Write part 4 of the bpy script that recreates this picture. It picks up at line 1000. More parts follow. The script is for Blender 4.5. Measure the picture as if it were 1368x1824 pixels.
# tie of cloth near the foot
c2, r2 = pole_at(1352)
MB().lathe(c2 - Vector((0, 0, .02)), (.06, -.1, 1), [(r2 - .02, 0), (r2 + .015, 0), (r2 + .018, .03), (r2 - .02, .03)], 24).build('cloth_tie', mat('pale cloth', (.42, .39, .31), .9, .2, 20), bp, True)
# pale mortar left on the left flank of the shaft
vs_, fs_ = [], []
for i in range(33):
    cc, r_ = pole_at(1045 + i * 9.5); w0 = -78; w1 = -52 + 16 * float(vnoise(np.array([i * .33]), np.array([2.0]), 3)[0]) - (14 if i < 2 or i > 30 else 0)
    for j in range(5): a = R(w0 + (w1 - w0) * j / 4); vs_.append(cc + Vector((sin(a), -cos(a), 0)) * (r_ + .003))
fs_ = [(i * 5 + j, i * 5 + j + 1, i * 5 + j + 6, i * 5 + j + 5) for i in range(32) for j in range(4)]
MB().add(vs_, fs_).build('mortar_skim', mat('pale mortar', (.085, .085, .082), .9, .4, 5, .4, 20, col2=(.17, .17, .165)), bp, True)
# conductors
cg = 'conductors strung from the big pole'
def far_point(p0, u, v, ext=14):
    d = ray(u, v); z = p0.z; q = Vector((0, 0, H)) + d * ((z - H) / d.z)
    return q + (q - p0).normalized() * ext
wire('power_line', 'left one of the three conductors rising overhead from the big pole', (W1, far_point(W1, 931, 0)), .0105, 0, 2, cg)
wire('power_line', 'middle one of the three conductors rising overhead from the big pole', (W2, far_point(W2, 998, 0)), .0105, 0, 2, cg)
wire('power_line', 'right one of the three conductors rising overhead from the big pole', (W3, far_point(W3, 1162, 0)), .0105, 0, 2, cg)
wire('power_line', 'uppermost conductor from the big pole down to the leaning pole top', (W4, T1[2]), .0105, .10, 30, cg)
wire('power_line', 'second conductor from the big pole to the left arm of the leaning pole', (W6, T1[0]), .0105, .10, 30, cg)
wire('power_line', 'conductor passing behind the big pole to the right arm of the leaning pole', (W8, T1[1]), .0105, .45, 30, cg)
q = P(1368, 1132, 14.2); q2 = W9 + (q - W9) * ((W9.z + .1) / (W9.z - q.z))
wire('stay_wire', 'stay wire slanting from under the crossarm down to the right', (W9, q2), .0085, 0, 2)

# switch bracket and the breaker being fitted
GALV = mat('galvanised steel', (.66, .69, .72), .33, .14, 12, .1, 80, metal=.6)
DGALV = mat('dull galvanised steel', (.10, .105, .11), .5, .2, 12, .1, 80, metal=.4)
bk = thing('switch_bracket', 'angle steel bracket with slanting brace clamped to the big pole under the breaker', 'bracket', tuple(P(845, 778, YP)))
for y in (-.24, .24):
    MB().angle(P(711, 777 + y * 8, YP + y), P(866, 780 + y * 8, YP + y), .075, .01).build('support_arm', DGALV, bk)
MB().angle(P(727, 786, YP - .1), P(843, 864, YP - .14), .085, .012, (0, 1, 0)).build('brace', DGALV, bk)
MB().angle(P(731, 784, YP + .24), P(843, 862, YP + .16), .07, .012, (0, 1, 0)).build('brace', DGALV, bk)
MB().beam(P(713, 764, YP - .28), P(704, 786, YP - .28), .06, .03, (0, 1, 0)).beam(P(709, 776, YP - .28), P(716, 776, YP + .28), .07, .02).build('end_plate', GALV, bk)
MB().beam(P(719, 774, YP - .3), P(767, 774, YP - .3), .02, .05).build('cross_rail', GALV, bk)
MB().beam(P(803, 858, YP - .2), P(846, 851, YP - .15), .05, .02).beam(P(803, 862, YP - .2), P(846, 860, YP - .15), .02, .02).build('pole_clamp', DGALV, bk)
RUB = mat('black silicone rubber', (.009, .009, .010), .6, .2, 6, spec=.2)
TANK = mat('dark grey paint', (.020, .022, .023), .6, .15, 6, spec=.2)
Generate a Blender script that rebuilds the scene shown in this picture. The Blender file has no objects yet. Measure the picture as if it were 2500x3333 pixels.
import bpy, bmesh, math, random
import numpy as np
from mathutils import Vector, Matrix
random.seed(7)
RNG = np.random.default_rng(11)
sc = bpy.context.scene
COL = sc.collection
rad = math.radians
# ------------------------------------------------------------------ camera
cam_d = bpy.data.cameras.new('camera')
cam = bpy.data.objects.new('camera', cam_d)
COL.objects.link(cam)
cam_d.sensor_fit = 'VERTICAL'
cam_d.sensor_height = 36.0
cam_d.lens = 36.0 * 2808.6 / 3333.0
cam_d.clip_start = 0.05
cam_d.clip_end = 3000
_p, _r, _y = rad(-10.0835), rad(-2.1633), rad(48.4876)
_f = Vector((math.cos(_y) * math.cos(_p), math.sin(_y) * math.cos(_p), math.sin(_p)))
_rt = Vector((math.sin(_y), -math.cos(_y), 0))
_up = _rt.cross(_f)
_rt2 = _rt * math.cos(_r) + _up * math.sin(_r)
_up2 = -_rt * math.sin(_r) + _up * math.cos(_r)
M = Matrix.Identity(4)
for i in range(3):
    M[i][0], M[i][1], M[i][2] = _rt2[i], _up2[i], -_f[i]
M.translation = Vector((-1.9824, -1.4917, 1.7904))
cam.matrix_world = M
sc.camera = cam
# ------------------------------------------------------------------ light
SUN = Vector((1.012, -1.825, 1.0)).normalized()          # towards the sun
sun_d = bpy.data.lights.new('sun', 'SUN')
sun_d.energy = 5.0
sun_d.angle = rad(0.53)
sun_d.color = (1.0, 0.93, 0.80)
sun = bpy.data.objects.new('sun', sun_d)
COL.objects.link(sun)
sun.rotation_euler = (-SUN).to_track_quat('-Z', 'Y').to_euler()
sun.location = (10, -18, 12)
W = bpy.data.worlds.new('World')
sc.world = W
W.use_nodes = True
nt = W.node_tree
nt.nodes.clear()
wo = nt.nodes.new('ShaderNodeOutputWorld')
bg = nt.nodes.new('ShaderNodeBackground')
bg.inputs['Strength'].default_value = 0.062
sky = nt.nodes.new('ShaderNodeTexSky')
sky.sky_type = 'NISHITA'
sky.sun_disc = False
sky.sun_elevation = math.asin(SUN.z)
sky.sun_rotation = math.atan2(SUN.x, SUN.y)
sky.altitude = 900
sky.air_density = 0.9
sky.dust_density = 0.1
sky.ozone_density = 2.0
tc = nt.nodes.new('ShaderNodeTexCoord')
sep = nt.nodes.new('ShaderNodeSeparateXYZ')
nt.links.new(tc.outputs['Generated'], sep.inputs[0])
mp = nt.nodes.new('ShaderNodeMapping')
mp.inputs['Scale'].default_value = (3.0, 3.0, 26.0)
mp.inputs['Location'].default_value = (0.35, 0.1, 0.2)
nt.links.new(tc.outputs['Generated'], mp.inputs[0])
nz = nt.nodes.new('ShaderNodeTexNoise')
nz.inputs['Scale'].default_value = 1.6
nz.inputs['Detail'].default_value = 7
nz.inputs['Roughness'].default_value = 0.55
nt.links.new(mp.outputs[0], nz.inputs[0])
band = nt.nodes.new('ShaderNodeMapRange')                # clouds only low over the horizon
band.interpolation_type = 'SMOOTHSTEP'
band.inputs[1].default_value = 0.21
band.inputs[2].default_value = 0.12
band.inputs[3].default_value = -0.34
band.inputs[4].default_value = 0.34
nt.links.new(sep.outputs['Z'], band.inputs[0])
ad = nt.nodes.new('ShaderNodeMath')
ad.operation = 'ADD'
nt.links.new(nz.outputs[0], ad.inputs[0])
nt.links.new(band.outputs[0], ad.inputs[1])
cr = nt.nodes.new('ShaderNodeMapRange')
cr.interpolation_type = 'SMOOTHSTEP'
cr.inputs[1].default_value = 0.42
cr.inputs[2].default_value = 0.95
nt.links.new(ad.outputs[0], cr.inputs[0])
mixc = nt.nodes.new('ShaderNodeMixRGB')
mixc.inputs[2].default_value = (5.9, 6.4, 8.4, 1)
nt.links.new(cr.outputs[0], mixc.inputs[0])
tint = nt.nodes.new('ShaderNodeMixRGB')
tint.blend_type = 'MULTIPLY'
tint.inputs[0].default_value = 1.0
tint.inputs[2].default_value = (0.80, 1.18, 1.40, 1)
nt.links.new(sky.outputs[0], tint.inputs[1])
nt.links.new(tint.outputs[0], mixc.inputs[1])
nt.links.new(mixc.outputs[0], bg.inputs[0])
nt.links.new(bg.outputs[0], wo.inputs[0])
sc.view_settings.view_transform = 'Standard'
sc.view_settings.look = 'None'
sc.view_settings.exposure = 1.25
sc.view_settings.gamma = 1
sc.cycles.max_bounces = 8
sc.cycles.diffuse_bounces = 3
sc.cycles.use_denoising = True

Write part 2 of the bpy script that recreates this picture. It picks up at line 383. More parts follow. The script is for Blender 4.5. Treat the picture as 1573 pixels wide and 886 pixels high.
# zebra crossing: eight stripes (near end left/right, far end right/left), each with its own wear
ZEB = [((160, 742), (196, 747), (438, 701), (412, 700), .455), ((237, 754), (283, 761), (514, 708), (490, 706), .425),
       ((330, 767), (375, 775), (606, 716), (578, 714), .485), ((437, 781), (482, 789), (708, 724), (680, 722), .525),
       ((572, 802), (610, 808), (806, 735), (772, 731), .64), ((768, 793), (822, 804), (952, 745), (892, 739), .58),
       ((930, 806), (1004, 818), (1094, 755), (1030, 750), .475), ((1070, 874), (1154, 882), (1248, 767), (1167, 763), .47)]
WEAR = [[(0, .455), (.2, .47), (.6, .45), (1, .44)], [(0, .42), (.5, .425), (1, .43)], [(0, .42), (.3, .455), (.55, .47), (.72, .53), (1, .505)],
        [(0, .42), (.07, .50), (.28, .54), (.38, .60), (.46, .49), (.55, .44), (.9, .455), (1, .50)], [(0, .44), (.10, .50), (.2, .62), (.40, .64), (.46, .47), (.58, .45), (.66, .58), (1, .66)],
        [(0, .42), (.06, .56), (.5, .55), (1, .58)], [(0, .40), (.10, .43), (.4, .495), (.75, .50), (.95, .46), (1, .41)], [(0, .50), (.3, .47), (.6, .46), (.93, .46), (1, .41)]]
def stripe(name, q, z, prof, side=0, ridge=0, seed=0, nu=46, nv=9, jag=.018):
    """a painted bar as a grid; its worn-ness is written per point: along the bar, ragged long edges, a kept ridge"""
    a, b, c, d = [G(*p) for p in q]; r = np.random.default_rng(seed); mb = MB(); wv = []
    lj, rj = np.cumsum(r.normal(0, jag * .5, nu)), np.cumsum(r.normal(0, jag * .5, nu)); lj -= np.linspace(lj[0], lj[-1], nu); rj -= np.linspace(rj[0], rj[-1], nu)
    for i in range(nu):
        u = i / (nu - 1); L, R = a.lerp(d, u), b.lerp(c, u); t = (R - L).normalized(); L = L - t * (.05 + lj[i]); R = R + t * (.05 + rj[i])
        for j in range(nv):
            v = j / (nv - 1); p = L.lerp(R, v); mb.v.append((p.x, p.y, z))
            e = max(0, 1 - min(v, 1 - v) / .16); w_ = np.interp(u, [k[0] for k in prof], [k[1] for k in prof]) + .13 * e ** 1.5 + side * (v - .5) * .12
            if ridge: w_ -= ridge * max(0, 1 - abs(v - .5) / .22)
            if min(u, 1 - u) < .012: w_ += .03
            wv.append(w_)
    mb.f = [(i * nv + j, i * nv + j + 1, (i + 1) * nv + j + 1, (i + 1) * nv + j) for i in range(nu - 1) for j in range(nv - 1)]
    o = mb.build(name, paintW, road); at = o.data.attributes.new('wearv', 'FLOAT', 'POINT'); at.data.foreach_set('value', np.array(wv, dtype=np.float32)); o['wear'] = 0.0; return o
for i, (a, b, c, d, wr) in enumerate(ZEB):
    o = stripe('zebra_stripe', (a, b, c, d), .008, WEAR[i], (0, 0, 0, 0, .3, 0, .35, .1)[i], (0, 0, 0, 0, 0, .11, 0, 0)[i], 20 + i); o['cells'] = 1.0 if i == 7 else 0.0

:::

→ **Exercise objective**
Gather up every line in the data above that contains the word "picks", copying each one.

→ **Full answer**
Write part 4 of the bpy script that recreates this picture. It picks up at line 1000. More parts follow. The script is for Blender 4.5. Measure the picture as if it were 1368x1824 pixels.
Write part 2 of the bpy script that recreates this picture. It picks up at line 383. More parts follow. The script is for Blender 4.5. Treat the picture as 1573 pixels wide and 886 pixels high.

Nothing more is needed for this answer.